Below are several entries. Transcribe exactly those lines that fall from the one with "The Blender Python" through the one with "500, .11)], 1.44)", end lines included.

[PROVIDED INFORMATION start]

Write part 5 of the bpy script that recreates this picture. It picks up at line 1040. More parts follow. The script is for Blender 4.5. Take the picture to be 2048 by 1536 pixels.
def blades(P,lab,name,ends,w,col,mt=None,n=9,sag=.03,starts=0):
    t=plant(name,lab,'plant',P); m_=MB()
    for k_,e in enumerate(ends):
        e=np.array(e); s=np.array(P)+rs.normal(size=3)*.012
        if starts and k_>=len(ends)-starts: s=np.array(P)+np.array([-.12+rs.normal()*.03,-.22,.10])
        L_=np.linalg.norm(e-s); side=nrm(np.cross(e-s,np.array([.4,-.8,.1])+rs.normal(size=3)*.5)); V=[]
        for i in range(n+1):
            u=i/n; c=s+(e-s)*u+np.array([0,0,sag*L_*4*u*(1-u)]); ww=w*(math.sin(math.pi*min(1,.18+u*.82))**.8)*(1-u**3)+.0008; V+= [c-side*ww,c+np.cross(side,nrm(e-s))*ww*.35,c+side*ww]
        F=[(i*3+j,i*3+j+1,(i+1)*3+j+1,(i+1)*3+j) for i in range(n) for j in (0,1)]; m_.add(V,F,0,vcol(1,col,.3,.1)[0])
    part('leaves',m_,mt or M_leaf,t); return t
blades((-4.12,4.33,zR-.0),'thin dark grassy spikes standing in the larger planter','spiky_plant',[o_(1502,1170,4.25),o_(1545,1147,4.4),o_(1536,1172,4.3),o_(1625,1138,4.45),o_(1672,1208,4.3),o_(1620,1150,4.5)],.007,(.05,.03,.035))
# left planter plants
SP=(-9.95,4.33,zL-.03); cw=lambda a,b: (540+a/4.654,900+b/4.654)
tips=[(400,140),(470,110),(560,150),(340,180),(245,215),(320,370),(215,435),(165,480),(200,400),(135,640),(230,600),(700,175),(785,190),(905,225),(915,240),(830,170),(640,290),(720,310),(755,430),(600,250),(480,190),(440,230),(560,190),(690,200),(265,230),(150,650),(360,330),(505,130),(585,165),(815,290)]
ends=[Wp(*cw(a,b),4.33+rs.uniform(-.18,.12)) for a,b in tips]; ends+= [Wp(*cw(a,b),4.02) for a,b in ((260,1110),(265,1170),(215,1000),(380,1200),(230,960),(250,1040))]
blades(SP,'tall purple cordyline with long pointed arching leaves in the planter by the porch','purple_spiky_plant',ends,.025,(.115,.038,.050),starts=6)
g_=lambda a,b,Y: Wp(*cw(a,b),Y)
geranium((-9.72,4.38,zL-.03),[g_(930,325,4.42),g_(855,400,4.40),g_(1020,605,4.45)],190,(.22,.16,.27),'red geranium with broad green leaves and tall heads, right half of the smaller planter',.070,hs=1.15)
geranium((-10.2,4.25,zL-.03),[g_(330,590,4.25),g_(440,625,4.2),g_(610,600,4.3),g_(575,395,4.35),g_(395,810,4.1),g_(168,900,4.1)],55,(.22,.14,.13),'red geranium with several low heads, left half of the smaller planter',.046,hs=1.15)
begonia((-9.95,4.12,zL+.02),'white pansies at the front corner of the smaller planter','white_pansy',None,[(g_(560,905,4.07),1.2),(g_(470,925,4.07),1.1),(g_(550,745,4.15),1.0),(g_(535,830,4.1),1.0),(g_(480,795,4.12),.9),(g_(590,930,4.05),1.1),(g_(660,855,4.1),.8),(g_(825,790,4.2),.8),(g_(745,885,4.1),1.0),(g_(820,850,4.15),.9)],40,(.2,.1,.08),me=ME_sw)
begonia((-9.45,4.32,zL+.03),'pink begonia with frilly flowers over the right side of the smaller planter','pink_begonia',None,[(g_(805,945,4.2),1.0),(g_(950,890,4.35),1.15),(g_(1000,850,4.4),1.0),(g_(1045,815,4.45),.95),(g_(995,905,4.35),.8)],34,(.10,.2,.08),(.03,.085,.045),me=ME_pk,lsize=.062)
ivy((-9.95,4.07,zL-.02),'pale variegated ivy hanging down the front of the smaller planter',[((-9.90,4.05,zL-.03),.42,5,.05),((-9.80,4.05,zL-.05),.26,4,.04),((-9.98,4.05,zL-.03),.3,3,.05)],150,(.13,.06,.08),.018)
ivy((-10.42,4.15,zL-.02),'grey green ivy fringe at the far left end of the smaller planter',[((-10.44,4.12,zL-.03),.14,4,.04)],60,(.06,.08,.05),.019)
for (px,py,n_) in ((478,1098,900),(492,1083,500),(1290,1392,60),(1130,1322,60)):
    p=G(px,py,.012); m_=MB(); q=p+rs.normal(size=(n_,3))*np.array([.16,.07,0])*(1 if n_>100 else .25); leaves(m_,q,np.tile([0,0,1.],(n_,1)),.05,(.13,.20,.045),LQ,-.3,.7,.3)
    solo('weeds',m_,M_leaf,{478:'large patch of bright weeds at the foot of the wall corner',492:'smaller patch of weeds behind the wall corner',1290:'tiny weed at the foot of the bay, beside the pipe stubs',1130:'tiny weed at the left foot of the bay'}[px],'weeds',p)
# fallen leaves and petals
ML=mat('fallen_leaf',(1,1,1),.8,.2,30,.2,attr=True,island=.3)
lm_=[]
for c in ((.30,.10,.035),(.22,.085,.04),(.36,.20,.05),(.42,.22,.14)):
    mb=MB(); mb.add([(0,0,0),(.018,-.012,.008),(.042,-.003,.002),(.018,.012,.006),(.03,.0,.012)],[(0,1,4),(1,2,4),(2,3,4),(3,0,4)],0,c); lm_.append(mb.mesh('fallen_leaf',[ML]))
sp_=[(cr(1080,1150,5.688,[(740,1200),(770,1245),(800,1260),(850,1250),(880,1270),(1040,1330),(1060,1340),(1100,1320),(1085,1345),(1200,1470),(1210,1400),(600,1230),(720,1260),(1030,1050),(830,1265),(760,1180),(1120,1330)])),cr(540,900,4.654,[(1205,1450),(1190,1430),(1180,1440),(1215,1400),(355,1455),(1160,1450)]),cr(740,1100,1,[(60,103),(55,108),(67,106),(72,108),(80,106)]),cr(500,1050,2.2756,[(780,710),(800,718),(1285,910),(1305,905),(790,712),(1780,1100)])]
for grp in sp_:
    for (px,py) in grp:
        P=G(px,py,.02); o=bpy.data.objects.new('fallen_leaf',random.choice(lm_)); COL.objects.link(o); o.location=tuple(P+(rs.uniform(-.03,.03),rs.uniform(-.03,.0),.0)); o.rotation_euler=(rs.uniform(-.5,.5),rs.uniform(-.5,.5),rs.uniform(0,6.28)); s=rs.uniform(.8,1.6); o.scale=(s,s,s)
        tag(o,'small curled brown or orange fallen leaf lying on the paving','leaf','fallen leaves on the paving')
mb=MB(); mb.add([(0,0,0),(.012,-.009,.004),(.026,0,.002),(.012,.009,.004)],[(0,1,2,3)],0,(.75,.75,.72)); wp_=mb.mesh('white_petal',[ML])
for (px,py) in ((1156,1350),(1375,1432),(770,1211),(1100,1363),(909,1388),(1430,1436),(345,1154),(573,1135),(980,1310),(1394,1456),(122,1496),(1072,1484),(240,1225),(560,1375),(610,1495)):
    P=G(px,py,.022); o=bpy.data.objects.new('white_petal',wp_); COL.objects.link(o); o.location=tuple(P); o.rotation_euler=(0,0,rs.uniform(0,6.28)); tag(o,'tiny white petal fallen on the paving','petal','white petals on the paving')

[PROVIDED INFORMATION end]
[PROVIDED INFORMATION start]

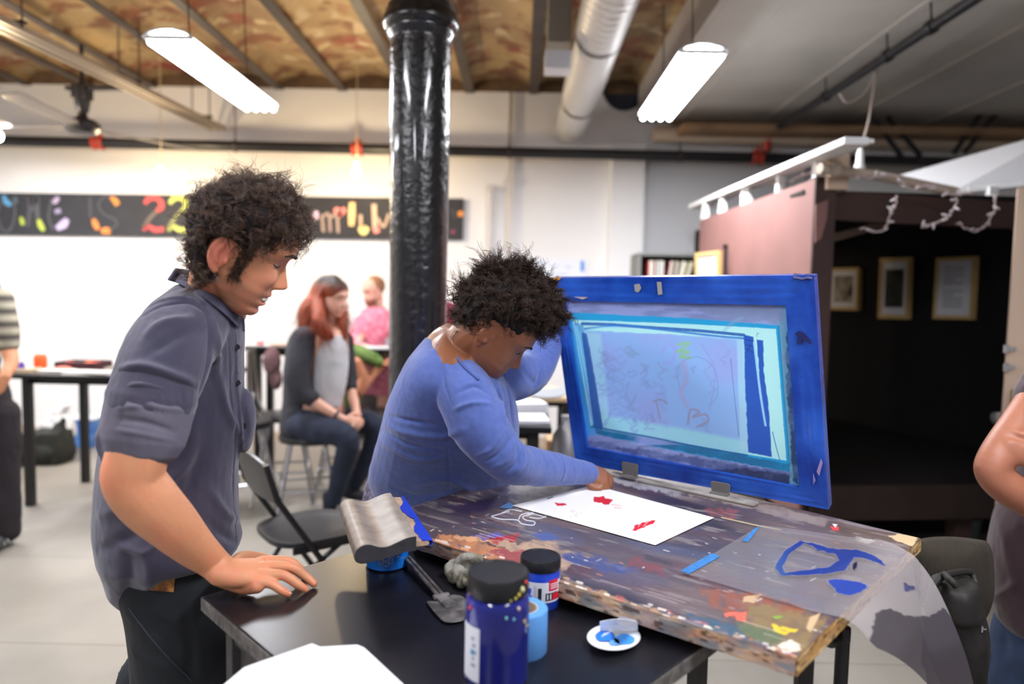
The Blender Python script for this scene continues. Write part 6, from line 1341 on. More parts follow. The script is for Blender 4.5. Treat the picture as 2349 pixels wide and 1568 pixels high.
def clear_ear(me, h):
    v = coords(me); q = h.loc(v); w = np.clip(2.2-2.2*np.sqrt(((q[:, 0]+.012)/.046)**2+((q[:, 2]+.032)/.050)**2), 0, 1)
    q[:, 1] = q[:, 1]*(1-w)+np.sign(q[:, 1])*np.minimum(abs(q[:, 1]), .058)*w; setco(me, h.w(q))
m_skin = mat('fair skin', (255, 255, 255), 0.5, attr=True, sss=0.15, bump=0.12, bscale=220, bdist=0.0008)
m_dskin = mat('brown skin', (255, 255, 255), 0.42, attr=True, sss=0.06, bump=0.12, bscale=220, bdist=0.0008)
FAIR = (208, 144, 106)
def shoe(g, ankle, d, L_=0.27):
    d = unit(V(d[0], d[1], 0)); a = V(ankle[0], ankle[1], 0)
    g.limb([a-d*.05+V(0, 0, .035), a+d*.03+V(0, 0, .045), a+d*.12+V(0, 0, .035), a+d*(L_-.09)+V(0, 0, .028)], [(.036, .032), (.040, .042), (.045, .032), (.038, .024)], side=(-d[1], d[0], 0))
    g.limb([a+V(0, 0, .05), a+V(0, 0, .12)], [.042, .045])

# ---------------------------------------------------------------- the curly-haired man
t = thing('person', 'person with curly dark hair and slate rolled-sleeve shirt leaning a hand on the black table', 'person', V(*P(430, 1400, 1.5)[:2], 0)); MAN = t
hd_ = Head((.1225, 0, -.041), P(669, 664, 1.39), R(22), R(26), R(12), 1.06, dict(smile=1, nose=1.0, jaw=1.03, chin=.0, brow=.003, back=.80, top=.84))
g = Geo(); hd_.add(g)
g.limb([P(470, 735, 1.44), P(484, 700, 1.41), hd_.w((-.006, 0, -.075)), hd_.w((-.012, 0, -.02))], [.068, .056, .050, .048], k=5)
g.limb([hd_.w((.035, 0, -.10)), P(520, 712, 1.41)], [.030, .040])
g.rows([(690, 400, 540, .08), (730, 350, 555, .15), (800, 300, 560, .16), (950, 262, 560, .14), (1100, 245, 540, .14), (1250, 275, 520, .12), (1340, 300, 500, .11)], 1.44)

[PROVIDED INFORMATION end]

RESPONSE TO THE TASK |
The Blender Python script for this scene continues. Write part 6, from line 1341 on. More parts follow. The script is for Blender 4.5. Treat the picture as 2349 pixels wide and 1568 pixels high.
def clear_ear(me, h):
    v = coords(me); q = h.loc(v); w = np.clip(2.2-2.2*np.sqrt(((q[:, 0]+.012)/.046)**2+((q[:, 2]+.032)/.050)**2), 0, 1)
    q[:, 1] = q[:, 1]*(1-w)+np.sign(q[:, 1])*np.minimum(abs(q[:, 1]), .058)*w; setco(me, h.w(q))
m_skin = mat('fair skin', (255, 255, 255), 0.5, attr=True, sss=0.15, bump=0.12, bscale=220, bdist=0.0008)
m_dskin = mat('brown skin', (255, 255, 255), 0.42, attr=True, sss=0.06, bump=0.12, bscale=220, bdist=0.0008)
FAIR = (208, 144, 106)
def shoe(g, ankle, d, L_=0.27):
    d = unit(V(d[0], d[1], 0)); a = V(ankle[0], ankle[1], 0)
    g.limb([a-d*.05+V(0, 0, .035), a+d*.03+V(0, 0, .045), a+d*.12+V(0, 0, .035), a+d*(L_-.09)+V(0, 0, .028)], [(.036, .032), (.040, .042), (.045, .032), (.038, .024)], side=(-d[1], d[0], 0))
    g.limb([a+V(0, 0, .05), a+V(0, 0, .12)], [.042, .045])

# ---------------------------------------------------------------- the curly-haired man
t = thing('person', 'person with curly dark hair and slate rolled-sleeve shirt leaning a hand on the black table', 'person', V(*P(430, 1400, 1.5)[:2], 0)); MAN = t
hd_ = Head((.1225, 0, -.041), P(669, 664, 1.39), R(22), R(26), R(12), 1.06, dict(smile=1, nose=1.0, jaw=1.03, chin=.0, brow=.003, back=.80, top=.84))
g = Geo(); hd_.add(g)
g.limb([P(470, 735, 1.44), P(484, 700, 1.41), hd_.w((-.006, 0, -.075)), hd_.w((-.012, 0, -.02))], [.068, .056, .050, .048], k=5)
g.limb([hd_.w((.035, 0, -.10)), P(520, 712, 1.41)], [.030, .040])
g.rows([(690, 400, 540, .08), (730, 350, 555, .15), (800, 300, 560, .16), (950, 262, 560, .14), (1100, 245, 540, .14), (1250, 275, 520, .12), (1340, 300, 500, .11)], 1.44)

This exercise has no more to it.